Premièrement, pour ce qui concerne le retrait du palais international des conférences de Nouakchott et le retrait de la prière du vendredi pour le frère Mohamed Ghoullam, comme je l’ai expliqué avant, il s’agit d’un acte de protestation à la dérive de la khotba du vendredi de son cadre et de ses allures habituelles. C’est aussi le cas de la dérive du processus politique centriste au cours de la rencontre du palais des congrès. 
Pour ce qui est de la khotba de Kadhafi après la prière collective qu’il avait dirigée, premièrement, soulignons que nous étions sur la tribune. Les gens qui n’étaient pas à cet endroit ne pouvaient pas entendre le discours du guide libyen. Tu peux en avoir la certitude ferme en vous renseignant auprès de la présence ce jour-ci à la khotba de kadhafi. 
Par ailleurs, la différence principale dans l’évaluation de l’histoire islamique, en ce qui concerne l’ère des Omeyyades, est un fait connu par de nombreux idéologues, écrivains. Ce n’est donc pas nouveau. Les positions par rapport au règne omeyyade et de certaines parties par rapport à celle-ci sont devenues donc à travers les temps un aspect intrinsèque au conflit politique et idéologique cité dans les cercles islamiques. 

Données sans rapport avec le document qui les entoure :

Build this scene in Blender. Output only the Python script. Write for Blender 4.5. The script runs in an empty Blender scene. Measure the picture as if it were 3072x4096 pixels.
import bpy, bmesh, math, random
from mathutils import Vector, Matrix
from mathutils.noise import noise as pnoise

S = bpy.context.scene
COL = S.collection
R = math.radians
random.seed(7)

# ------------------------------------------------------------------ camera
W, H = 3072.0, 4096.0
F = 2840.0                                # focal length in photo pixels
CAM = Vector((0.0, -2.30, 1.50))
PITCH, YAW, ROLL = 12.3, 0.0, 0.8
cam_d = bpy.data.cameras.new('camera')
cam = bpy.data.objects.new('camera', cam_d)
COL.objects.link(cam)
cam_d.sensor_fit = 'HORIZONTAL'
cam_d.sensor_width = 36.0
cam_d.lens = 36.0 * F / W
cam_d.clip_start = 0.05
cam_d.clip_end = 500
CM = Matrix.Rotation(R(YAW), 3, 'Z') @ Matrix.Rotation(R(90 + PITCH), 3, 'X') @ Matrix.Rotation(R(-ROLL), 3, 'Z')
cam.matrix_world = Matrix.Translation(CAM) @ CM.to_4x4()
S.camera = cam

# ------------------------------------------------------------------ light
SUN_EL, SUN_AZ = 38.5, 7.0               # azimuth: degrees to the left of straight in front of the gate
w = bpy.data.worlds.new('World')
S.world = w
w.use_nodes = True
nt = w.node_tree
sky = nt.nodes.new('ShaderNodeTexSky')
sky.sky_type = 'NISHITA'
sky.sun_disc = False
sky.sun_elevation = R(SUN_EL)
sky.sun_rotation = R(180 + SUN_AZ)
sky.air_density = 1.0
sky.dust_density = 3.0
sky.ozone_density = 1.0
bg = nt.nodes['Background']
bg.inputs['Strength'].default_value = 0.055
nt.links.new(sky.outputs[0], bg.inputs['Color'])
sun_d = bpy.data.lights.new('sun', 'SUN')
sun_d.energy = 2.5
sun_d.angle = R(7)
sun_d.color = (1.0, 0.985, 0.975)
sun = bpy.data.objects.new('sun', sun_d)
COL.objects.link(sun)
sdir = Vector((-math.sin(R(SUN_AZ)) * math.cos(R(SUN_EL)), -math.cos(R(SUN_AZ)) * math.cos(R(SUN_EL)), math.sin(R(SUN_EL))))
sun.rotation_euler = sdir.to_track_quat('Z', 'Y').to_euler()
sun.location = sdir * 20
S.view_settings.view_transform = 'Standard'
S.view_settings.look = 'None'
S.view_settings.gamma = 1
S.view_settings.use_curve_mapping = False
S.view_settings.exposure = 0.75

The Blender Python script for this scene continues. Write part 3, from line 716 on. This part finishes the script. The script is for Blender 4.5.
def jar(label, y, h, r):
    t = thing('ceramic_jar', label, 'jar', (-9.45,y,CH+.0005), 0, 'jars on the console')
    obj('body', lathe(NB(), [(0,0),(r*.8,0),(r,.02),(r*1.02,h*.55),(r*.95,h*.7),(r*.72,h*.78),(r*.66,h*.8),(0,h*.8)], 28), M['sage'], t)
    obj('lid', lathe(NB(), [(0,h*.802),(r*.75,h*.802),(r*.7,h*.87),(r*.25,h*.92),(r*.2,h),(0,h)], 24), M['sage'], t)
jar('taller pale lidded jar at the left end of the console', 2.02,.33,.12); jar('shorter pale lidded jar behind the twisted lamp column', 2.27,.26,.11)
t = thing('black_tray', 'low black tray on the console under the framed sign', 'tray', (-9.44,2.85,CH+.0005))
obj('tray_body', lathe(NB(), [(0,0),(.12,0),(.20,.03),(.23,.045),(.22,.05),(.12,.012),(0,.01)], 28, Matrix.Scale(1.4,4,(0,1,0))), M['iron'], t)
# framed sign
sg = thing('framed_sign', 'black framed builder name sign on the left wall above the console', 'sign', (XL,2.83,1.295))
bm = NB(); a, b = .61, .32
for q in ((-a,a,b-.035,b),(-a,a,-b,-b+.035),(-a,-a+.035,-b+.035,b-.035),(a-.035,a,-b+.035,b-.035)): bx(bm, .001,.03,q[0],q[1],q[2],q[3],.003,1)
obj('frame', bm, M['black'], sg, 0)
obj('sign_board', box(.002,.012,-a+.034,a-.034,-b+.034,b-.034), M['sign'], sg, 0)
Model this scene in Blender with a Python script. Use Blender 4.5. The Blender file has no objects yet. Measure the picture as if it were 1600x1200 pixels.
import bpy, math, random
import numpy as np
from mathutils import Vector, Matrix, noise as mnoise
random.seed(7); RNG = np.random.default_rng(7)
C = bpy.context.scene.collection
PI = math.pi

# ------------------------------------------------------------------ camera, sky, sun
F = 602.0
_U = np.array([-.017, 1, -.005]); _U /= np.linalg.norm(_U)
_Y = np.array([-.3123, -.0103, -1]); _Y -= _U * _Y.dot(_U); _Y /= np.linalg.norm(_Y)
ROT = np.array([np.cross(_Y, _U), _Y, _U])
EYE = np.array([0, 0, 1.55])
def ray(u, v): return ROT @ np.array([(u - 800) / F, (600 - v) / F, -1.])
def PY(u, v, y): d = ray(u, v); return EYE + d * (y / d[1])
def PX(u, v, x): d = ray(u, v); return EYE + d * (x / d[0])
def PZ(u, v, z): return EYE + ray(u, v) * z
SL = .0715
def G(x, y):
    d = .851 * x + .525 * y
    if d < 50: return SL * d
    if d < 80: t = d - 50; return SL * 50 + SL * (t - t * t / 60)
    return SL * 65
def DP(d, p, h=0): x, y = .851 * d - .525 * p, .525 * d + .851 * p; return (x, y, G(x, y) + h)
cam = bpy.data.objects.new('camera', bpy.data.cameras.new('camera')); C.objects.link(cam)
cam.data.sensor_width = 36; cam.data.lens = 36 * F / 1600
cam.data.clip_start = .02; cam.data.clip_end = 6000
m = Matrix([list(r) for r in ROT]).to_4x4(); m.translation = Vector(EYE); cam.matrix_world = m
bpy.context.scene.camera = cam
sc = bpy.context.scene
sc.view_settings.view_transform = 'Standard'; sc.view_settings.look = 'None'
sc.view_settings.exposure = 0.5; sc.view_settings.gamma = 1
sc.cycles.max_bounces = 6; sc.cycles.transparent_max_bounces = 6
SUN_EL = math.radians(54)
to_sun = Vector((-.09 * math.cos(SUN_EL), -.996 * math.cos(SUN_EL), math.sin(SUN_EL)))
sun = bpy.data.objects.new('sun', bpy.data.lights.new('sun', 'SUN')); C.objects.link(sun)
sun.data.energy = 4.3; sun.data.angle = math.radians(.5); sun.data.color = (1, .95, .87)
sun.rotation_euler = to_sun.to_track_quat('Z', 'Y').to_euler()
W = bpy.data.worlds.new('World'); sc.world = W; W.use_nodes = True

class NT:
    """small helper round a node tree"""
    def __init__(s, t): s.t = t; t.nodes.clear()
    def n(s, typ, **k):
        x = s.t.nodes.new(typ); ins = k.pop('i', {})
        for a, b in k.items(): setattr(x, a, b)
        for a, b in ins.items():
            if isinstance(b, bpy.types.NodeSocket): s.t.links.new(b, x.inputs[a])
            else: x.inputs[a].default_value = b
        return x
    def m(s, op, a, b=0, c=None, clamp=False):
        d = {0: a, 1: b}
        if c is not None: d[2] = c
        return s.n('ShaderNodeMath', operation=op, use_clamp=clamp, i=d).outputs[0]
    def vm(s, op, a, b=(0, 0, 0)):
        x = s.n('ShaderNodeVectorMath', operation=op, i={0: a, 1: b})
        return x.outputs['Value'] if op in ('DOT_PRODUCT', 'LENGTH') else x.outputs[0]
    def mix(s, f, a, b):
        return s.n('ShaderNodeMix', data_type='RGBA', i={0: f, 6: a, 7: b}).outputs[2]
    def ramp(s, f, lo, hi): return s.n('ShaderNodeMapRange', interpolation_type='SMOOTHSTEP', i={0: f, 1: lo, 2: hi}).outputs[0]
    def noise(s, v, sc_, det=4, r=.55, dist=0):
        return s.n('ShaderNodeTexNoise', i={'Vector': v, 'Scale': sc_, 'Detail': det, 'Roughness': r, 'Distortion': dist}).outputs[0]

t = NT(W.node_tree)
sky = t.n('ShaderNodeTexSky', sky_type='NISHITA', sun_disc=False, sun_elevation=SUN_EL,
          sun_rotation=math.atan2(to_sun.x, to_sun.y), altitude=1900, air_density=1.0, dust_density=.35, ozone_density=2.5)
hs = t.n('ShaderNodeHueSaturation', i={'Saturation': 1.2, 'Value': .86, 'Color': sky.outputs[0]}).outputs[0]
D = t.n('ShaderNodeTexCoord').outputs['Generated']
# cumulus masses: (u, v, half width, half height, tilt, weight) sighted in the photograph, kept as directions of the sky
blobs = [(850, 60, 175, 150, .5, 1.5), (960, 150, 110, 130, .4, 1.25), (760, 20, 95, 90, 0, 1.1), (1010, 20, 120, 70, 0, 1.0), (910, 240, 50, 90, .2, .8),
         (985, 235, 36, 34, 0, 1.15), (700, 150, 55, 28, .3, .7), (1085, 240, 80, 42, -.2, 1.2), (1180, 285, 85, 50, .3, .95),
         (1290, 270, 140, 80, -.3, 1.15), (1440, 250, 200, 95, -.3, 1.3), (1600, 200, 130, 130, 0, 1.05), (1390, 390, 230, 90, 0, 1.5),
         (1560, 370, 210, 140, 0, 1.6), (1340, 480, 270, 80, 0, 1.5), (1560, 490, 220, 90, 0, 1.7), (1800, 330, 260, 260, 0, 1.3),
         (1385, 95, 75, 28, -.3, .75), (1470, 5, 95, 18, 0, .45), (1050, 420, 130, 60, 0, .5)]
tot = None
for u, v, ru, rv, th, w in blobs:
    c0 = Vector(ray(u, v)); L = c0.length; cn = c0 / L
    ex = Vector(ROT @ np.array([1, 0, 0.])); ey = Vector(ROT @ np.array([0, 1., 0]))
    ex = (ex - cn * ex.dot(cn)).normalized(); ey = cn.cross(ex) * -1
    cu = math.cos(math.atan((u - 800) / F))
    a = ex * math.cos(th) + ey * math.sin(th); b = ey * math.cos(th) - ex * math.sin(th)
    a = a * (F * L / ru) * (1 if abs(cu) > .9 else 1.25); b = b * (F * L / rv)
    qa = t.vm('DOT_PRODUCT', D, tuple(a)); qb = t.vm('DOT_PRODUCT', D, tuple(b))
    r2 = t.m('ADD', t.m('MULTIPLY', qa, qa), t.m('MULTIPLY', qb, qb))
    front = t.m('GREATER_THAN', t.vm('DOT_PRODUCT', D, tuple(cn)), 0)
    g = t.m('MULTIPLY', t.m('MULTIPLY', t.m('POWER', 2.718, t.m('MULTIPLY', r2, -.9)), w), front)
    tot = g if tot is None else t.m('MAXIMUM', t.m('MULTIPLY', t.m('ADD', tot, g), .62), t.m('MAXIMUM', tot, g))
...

En l’occurrence, nous estimons que le Guide libyen pouvait s’exprimer comme tel, et que nous aussi, nous pouvons dire le contraire, sans pour autant que les choses arrivent au stade qu’elles ont atteint au palais des congrès. En effet, ce qui s’est produit au palais des conférences de Nouakchott constitue sans aucun doute une menace incontestable de l’infrastructure globale dans la possibilité de faire réussir la médiation et le dialogue.